Jonathan wrote:
Thanks for the URL Jeff, and what you posted got me thinking. Fast up, slow down. That's what Georg always says! I came up with the device shown, that should be an easy test of Georg's theory. The red balls go down a straight incline, pushing along a toothed conveyor like a catepillar tractor. When they reach the bottom, they hop off the conveyor and onto the cycloidal path, and if they have not lost too must energy on the way down to the conveyor, they will quickly go back up and start over. I think that even if there were no conveyor, friction alone would stop the device from being perpetual.
Hi Jonathan,
The brachistochrone principle is something I once briefly looked into for the "Uncles Toy" PM discussed last week or so, except the opposite way around to the way you have it here.
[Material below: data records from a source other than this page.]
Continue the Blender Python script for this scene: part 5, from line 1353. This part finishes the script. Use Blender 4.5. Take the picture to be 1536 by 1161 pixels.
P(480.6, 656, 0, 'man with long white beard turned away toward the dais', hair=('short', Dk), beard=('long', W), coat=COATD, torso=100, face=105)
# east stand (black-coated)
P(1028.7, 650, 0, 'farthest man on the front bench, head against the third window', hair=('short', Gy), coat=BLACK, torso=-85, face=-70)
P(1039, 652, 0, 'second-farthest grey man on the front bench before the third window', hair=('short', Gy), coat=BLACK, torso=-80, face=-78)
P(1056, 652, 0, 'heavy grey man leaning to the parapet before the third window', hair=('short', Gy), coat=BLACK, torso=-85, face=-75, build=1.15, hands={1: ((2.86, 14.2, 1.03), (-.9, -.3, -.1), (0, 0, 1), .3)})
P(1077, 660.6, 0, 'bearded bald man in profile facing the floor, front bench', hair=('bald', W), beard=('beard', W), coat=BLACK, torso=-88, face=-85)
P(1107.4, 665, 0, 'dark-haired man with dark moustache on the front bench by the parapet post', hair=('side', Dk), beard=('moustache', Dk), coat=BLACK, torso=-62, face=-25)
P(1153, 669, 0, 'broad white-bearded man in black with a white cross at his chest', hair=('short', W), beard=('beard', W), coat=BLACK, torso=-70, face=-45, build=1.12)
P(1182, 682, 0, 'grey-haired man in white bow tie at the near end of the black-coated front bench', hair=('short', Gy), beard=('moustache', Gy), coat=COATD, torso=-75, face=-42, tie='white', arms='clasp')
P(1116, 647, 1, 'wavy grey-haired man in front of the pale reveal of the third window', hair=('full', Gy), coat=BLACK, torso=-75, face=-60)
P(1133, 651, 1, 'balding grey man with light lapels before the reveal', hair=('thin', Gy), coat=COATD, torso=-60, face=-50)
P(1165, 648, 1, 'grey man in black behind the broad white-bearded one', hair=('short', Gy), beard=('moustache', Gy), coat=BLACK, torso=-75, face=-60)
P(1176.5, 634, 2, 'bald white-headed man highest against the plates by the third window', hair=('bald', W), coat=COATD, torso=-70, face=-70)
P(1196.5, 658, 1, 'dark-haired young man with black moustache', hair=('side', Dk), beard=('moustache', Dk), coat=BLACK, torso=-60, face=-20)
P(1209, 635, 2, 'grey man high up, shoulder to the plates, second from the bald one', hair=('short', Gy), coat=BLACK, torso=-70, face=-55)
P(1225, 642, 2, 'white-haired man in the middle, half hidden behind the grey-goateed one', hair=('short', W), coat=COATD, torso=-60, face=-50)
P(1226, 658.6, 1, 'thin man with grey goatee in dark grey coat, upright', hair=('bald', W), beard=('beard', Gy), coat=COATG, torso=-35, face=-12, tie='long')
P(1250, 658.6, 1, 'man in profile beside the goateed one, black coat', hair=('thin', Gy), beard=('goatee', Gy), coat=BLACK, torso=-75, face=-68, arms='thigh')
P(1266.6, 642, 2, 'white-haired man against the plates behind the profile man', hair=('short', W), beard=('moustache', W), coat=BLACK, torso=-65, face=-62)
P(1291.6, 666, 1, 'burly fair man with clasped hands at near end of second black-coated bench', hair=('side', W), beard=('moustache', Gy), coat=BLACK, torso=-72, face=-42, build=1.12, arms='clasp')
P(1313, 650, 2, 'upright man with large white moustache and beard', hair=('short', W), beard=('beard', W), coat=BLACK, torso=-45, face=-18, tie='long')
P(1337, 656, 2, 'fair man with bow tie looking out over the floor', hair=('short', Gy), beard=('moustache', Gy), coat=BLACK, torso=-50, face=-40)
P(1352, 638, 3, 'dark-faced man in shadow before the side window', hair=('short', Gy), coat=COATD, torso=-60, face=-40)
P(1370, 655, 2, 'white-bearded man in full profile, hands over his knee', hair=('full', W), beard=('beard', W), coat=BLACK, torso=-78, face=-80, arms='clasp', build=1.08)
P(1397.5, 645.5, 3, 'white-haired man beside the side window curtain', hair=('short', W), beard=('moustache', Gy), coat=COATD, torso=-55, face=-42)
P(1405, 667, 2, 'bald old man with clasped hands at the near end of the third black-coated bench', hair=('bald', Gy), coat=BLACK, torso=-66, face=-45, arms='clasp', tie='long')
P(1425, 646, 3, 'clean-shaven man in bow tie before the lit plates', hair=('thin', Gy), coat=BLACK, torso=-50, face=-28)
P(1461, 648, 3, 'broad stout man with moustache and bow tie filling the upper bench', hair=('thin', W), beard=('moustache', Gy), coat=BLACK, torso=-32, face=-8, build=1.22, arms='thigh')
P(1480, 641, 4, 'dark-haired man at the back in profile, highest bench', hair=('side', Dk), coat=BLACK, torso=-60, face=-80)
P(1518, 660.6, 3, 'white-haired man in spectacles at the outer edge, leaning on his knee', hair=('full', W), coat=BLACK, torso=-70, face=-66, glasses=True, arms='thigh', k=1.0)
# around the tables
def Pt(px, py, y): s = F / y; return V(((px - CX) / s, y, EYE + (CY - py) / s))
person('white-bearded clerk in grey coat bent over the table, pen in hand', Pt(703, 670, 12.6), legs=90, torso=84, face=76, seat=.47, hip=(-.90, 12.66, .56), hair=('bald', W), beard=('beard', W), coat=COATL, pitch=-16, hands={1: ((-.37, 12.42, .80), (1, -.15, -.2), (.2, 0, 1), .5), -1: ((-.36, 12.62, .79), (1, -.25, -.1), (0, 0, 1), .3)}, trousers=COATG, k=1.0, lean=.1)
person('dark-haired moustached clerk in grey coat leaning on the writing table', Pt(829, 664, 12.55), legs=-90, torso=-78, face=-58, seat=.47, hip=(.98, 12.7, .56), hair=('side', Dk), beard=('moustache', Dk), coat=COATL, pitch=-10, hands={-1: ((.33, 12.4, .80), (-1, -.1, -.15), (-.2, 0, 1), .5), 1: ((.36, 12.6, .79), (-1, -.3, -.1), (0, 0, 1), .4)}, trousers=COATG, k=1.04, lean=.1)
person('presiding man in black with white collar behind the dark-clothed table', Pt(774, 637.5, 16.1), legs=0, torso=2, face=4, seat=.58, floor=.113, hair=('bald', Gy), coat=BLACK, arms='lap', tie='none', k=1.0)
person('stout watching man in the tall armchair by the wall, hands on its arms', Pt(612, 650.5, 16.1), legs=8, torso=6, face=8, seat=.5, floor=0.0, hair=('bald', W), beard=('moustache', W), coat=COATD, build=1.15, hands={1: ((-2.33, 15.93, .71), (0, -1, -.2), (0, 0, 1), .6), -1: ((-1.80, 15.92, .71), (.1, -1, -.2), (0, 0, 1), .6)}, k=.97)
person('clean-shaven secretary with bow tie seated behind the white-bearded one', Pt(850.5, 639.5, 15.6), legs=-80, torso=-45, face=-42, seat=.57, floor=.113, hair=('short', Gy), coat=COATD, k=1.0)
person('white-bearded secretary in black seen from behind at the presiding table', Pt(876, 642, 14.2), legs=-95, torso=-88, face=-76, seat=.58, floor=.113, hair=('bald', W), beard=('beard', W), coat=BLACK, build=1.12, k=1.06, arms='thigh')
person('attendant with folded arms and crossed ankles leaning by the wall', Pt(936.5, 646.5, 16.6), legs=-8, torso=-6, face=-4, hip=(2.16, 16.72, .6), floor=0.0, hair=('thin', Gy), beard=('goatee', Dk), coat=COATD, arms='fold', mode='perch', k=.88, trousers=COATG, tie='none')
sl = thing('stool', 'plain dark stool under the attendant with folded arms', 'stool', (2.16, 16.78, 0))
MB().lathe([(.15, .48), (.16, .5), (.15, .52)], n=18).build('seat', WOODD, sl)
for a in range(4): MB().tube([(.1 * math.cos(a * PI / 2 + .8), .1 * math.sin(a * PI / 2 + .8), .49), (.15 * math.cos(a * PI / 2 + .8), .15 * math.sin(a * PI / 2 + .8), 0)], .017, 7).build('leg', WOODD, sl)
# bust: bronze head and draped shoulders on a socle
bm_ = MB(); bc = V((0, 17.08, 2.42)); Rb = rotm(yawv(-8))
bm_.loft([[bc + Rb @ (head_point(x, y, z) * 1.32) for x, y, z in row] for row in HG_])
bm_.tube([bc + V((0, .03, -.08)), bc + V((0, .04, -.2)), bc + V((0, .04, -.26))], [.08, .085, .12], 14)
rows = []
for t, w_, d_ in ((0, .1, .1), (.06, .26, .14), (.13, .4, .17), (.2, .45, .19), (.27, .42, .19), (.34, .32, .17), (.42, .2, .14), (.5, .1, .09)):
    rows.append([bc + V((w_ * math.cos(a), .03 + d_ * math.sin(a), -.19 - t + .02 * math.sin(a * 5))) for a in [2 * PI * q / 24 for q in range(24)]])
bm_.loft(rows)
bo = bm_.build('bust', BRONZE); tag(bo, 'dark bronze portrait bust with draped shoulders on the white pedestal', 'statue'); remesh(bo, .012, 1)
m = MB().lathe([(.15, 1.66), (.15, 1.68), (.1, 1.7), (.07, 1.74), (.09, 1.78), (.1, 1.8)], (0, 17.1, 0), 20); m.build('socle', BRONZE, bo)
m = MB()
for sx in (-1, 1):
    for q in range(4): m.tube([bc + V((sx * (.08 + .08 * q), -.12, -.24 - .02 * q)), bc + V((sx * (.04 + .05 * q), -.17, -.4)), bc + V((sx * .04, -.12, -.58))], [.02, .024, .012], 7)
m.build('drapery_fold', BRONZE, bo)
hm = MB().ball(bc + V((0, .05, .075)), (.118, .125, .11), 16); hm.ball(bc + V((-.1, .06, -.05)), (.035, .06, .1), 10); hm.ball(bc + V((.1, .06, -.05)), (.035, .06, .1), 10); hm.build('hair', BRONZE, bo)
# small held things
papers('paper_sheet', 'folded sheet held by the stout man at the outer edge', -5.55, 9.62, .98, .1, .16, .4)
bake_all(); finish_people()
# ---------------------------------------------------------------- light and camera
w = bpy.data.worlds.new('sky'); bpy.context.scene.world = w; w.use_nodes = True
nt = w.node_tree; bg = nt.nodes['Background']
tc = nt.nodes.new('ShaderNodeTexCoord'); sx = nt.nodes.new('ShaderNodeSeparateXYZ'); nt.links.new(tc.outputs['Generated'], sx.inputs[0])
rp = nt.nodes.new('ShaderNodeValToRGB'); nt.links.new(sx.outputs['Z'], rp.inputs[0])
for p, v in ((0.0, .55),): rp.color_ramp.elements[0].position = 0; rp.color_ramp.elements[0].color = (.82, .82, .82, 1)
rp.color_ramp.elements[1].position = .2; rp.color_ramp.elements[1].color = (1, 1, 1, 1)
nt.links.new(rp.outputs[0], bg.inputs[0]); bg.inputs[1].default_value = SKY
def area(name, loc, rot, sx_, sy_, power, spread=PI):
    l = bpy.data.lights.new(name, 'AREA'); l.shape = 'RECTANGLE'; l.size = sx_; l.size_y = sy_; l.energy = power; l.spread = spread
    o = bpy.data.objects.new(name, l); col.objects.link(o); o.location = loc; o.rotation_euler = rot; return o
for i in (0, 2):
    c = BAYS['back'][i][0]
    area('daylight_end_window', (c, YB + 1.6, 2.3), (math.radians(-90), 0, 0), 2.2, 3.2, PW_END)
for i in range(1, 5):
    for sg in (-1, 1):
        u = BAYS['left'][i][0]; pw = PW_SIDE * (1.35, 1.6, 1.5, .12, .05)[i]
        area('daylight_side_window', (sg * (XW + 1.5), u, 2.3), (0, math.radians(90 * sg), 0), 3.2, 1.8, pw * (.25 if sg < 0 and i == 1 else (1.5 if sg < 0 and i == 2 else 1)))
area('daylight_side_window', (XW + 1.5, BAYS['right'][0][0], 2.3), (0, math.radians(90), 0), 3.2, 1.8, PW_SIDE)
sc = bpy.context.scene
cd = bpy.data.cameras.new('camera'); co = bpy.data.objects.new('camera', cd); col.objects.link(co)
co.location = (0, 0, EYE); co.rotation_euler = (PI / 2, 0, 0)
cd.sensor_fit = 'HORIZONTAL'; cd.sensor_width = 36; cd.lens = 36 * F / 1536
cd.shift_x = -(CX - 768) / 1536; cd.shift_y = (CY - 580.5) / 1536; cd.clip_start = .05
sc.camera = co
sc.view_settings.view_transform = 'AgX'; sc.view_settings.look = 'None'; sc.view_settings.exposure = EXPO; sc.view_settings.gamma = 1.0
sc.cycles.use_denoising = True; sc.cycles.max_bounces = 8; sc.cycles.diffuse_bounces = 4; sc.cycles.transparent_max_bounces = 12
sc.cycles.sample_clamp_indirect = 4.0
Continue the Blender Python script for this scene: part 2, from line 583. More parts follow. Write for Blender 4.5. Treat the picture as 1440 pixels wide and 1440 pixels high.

In the "uncles Toy" idea balls from the hopper ran down the face of the vertical auger (perhaps creates maximum acceleration similar to the brachistochrome cycloid) & at the bottom hit a geared paddle wheel & then position themselves on a conveyor lift back to the hopper. When the ball is at the bottom of the cycloid (or auger perhaps) it has its greatest linear kinetic energy because it is at its fastest velocity with greatest translational kinetic energy because it rolls. In the end I think the cycloid is just the most efficient energy saving track which allows maximum unimpeeded acceleration, or less frictional drag as the case may be.